P2M: The above arguments are of an economic nature (if not pretended) - could therefore also be tackled by means of economic solutions. But how could one deal with personal sensitivities, e.g:

  • at my age, I don't want to put up with the stress, construction site noise and dust caused by the building and installation work;
  • my chimney sweep has told me that the heat provided by the heat pump is not sufficient at low outside temperatures and the flat remains "cold".

AK/Berger: Apartment ownership is simply not sole ownership. Compromises are therefore necessary. If the flat owners want to replace the existing gas central heating system with a central heat pump or pellet heating system, for example, they will need a majority decision. Not all condominium owners are usually in agreement with a specific refurbishment measure. However, the minority can be outvoted. There is also no obligation to always choose the most efficient heat supply system.

However, where there is interference in the personal sphere of the flat owners, for example because the gas boiler in the flat is to be replaced with a connection to the district heating system, the legal system quite appropriately provides that no flat owner may be forced into their happiness by the majority. As long as there is no protection under civil law against excessive costs in the context of district heating and contracting, it would not be socially appropriate to remove minority protection here.

P2M: The solution to the above questions will probably require extensive legal changes. This is also against the background of planning security for the homeowners' association, for natural gas network operators but also for natural gas suppliers - especially as the targeted climate neutrality by 2040 entails enormous time pressure. AK is very often involved in such complex legislative processes - how does AK/Team Wohnen view this task?

AK/Berger: In the area of tenancy law, it is primarily a question of distributive justice. If the gas boiler is replaced with a connection to a central heating system, this can lead to a significantly higher cost burden for tenants. On the other hand, arrears in the costs of central heating can lead to the tenancy being terminated, while unpaid gas bills "only" lead to the gas supply being switched off. Landlords are keen to pass on the installation costs of the heating systems to be replaced to the tenants or "at least" to be allowed to sell the air used in the heat pump to the tenants. In view of the ample rent reserves, both of these options should be rejected.

In the area of condominium ownership, a balance must be struck. If a community of owners is considering measures that are at least not economically unreasonable in terms of life cycle costs, legal relief is required. However, there are many owners' associations whose members are very diverse in terms of their decarbonisation and refurbishment ambitions and whose members are also very diverse financially. It simply must not be the case that the more ambitious higher earners decide on measures that some lower earners in the building cannot afford. It is unacceptable that the young family, which has little financial leeway apart from the loan instalments for the flat, is forced by the majority into ruinous luxury expenses.

In this respect, there is no doubt on the one hand that legislation is needed to make it easier to implement decarbonisation measures. However, this will only be socially acceptable if the "accompanying music" is right in order to avoid cases of social hardship.
The core of legislative efforts must always be to avoid cases of hardship. Ultimately, decarbonisation stands and falls with the acceptance of tenants and homeowners.

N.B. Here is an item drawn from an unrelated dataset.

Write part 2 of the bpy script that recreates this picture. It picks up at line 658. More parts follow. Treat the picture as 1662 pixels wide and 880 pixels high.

P2M: In the event of legally prescribed gas network shutdowns, natural gas condensing boilers will have to be removed - despite sufficient advance notice - and may not have been fully amortised by this time. How should this issue be dealt with and which body should deal with it?

AK/Berger: My perception of this is limited to the area of housing law, in which the change from decentralised to centralised heat supply systems will also lead to a majority decision possibly leading to the frustration of the expenses that individual flat owners have incurred for the renewal of their gas boilers.

Planning security is essential here. Anyone who knows early enough that the gas boiler has an expiry date will be able to organise their financial planning accordingly.

However, there will also be problems if there is planning security. If the owners' association decides to centralise the heat supply in December, the flat owner whose boiler breaks down irreparably in September will not be able to simply wait without heating and hot water.

Previous solutions have included the creation of a market for used gas boilers in order to minimise investment in decentralised heating systems shortly before the heat supply is switched over. It will also certainly not make sense to replace a defective calorific value appliance shortly before the heating system is converted to a condensing boiler. This requires clarification from the legislator.
In condominiums in particular, it has also been considered to place decentralised gas boilers under the maintenance obligation of the owners' association, at least for a certain period of time before centralisation, in order to minimise the financial impact on individual homeowners.

In multi-storey residential buildings, successive fossil-fuel centralisation can also make sense in the run-up to decarbonisation, as was partially carried out by Sozialbau AG, for example. Here, individual defective gas boilers can be replaced by connecting them to a gas boiler located in general areas, to which those flats whose gas boilers become irreparably defective are subsequently connected.

This minimises investment in the existing gas infrastructure.

P2M: The AK/Team Wohnen will certainly provide valuable input in the "climate neutrality in residential property" process - both in relevant tenant/owner matters and in the legislative process. Due to the increasing complexity of the relevant working group tasks, the question of resources and motivation will certainly arise at some point. How could the AK/Housing team deal with these challenges?

AK/Berger: If something is important, then you find time for it. In recent years, the AK has been intensively involved in the negotiations on the Renewable Heat Act and in the working group at the Ministry of Justice on setting the course for decarbonisation under housing law. We would like to see more progress in the area of housing law in particular. The legal objective must be to create a legal framework that is as clear as possible, which subsequently leads to as little potential for conflict as possible and avoids a flood of court proceedings.

Of course, it would be illusory to think that decarbonisation will take place without legal disputes. The AK will therefore continue to provide every member with information about the legal framework under housing law. In Vienna, this has been done since 2019 as part of a housing law hotline. It is possible that individual housing law issues in connection with decarbonisation will also have to be clarified in court as part of test cases and association proceedings.

However, the main technical issues will have to be resolved by others.

P2M: Thank you again for the interview and for your valuable time.